> **Exercise requirements**:
Reproduce the listing word for word, leaving every picture behind.

> **Provided material**:
========================

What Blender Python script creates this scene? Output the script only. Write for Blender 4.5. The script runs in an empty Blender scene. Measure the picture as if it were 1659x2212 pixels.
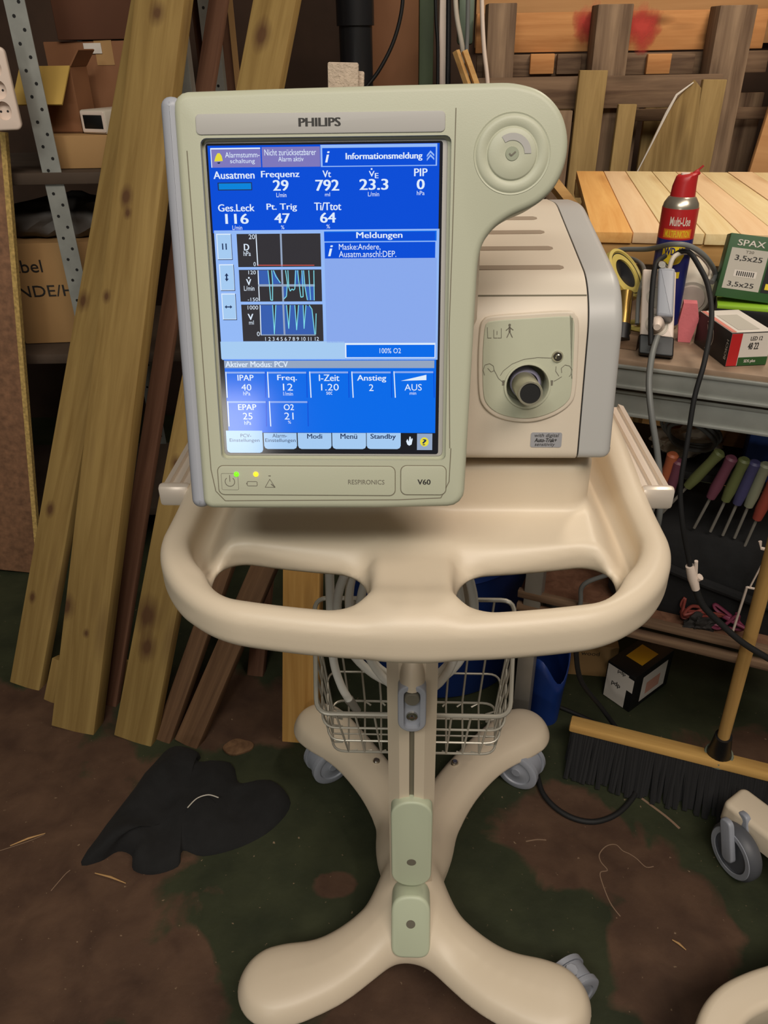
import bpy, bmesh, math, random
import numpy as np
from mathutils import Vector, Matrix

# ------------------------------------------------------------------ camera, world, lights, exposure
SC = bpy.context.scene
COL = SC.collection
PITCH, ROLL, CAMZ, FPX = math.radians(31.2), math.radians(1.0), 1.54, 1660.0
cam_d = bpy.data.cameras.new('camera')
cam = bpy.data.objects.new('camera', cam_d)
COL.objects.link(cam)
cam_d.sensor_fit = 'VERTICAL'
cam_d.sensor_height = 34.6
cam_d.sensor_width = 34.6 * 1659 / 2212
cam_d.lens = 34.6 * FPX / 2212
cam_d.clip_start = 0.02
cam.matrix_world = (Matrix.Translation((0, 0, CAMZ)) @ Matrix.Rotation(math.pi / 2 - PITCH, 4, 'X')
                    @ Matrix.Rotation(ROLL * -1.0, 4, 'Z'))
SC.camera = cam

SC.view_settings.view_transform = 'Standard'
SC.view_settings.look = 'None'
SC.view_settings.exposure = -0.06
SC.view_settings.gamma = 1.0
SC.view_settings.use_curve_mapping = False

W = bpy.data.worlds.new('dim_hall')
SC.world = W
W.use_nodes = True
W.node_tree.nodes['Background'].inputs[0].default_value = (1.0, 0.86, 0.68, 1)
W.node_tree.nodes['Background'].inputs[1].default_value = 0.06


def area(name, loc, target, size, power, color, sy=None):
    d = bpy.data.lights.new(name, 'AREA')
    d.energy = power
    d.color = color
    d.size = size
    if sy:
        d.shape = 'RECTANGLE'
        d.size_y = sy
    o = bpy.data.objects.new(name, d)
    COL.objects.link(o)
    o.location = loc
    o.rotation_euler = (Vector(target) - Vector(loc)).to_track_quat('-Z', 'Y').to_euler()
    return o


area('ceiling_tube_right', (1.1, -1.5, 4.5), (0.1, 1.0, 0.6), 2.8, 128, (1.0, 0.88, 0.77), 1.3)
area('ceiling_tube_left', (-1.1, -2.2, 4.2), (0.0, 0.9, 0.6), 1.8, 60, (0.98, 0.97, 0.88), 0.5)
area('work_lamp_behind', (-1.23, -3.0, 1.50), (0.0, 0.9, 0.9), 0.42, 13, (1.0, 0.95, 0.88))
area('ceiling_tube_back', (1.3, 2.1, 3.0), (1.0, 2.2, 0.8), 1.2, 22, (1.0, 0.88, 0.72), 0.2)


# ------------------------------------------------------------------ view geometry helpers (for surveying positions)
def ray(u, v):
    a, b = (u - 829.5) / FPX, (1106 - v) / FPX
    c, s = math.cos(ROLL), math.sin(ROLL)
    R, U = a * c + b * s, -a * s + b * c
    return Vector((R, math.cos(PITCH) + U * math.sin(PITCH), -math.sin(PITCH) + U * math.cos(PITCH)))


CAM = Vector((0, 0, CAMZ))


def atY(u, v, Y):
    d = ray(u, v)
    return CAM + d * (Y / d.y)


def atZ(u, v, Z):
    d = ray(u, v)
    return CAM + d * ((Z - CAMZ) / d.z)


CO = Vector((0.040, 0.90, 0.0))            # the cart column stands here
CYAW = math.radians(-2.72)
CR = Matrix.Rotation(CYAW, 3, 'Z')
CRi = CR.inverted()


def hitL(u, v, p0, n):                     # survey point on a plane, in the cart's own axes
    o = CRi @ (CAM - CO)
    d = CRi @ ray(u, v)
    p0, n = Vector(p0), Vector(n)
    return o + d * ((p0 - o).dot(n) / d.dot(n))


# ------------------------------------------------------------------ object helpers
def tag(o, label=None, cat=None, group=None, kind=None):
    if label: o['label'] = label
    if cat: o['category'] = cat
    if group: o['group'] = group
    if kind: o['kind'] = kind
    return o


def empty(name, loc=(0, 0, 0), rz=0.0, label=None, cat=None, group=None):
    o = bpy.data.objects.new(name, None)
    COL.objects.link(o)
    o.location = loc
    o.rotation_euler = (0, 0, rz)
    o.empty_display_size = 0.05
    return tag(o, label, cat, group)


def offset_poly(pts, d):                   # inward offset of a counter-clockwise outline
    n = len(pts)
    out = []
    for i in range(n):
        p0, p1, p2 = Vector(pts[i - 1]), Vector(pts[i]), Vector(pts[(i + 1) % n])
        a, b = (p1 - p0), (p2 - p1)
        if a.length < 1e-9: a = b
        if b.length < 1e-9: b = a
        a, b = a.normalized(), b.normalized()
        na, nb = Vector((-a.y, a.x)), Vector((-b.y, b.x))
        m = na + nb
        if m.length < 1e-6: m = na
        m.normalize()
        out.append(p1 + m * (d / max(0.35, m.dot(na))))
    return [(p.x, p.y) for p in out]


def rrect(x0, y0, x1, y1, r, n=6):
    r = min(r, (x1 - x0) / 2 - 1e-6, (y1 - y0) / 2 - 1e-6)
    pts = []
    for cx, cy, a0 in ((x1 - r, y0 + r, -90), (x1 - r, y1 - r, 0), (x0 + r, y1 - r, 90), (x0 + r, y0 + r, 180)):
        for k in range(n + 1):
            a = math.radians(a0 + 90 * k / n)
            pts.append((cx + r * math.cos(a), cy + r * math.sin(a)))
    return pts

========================

> **Task solution**:
What Blender Python script creates this scene? Output the script only. Write for Blender 4.5. The script runs in an empty Blender scene. Measure the picture as if it were 1659x2212 pixels.
import bpy, bmesh, math, random
import numpy as np
from mathutils import Vector, Matrix

# ------------------------------------------------------------------ camera, world, lights, exposure
SC = bpy.context.scene
COL = SC.collection
PITCH, ROLL, CAMZ, FPX = math.radians(31.2), math.radians(1.0), 1.54, 1660.0
cam_d = bpy.data.cameras.new('camera')
cam = bpy.data.objects.new('camera', cam_d)
COL.objects.link(cam)
cam_d.sensor_fit = 'VERTICAL'
cam_d.sensor_height = 34.6
cam_d.sensor_width = 34.6 * 1659 / 2212
cam_d.lens = 34.6 * FPX / 2212
cam_d.clip_start = 0.02
cam.matrix_world = (Matrix.Translation((0, 0, CAMZ)) @ Matrix.Rotation(math.pi / 2 - PITCH, 4, 'X')
                    @ Matrix.Rotation(ROLL * -1.0, 4, 'Z'))
SC.camera = cam

SC.view_settings.view_transform = 'Standard'
SC.view_settings.look = 'None'
SC.view_settings.exposure = -0.06
SC.view_settings.gamma = 1.0
SC.view_settings.use_curve_mapping = False

W = bpy.data.worlds.new('dim_hall')
SC.world = W
W.use_nodes = True
W.node_tree.nodes['Background'].inputs[0].default_value = (1.0, 0.86, 0.68, 1)
W.node_tree.nodes['Background'].inputs[1].default_value = 0.06


def area(name, loc, target, size, power, color, sy=None):
    d = bpy.data.lights.new(name, 'AREA')
    d.energy = power
    d.color = color
    d.size = size
    if sy:
        d.shape = 'RECTANGLE'
        d.size_y = sy
    o = bpy.data.objects.new(name, d)
    COL.objects.link(o)
    o.location = loc
    o.rotation_euler = (Vector(target) - Vector(loc)).to_track_quat('-Z', 'Y').to_euler()
    return o


area('ceiling_tube_right', (1.1, -1.5, 4.5), (0.1, 1.0, 0.6), 2.8, 128, (1.0, 0.88, 0.77), 1.3)
area('ceiling_tube_left', (-1.1, -2.2, 4.2), (0.0, 0.9, 0.6), 1.8, 60, (0.98, 0.97, 0.88), 0.5)
area('work_lamp_behind', (-1.23, -3.0, 1.50), (0.0, 0.9, 0.9), 0.42, 13, (1.0, 0.95, 0.88))
area('ceiling_tube_back', (1.3, 2.1, 3.0), (1.0, 2.2, 0.8), 1.2, 22, (1.0, 0.88, 0.72), 0.2)


# ------------------------------------------------------------------ view geometry helpers (for surveying positions)
def ray(u, v):
    a, b = (u - 829.5) / FPX, (1106 - v) / FPX
    c, s = math.cos(ROLL), math.sin(ROLL)
    R, U = a * c + b * s, -a * s + b * c
    return Vector((R, math.cos(PITCH) + U * math.sin(PITCH), -math.sin(PITCH) + U * math.cos(PITCH)))


CAM = Vector((0, 0, CAMZ))


def atY(u, v, Y):
    d = ray(u, v)
    return CAM + d * (Y / d.y)


def atZ(u, v, Z):
    d = ray(u, v)
    return CAM + d * ((Z - CAMZ) / d.z)


CO = Vector((0.040, 0.90, 0.0))            # the cart column stands here
CYAW = math.radians(-2.72)
CR = Matrix.Rotation(CYAW, 3, 'Z')
CRi = CR.inverted()


def hitL(u, v, p0, n):                     # survey point on a plane, in the cart's own axes
    o = CRi @ (CAM - CO)
    d = CRi @ ray(u, v)
    p0, n = Vector(p0), Vector(n)
    return o + d * ((p0 - o).dot(n) / d.dot(n))


# ------------------------------------------------------------------ object helpers
def tag(o, label=None, cat=None, group=None, kind=None):
    if label: o['label'] = label
    if cat: o['category'] = cat
    if group: o['group'] = group
    if kind: o['kind'] = kind
    return o


def empty(name, loc=(0, 0, 0), rz=0.0, label=None, cat=None, group=None):
    o = bpy.data.objects.new(name, None)
    COL.objects.link(o)
    o.location = loc
    o.rotation_euler = (0, 0, rz)
    o.empty_display_size = 0.05
    return tag(o, label, cat, group)


def offset_poly(pts, d):                   # inward offset of a counter-clockwise outline
    n = len(pts)
    out = []
    for i in range(n):
        p0, p1, p2 = Vector(pts[i - 1]), Vector(pts[i]), Vector(pts[(i + 1) % n])
        a, b = (p1 - p0), (p2 - p1)
        if a.length < 1e-9: a = b
        if b.length < 1e-9: b = a
        a, b = a.normalized(), b.normalized()
        na, nb = Vector((-a.y, a.x)), Vector((-b.y, b.x))
        m = na + nb
        if m.length < 1e-6: m = na
        m.normalize()
        out.append(p1 + m * (d / max(0.35, m.dot(na))))
    return [(p.x, p.y) for p in out]


def rrect(x0, y0, x1, y1, r, n=6):
    r = min(r, (x1 - x0) / 2 - 1e-6, (y1 - y0) / 2 - 1e-6)
    pts = []
    for cx, cy, a0 in ((x1 - r, y0 + r, -90), (x1 - r, y1 - r, 0), (x0 + r, y1 - r, 90), (x0 + r, y0 + r, 180)):
        for k in range(n + 1):
            a = math.radians(a0 + 90 * k / n)
            pts.append((cx + r * math.cos(a), cy + r * math.sin(a)))
    return pts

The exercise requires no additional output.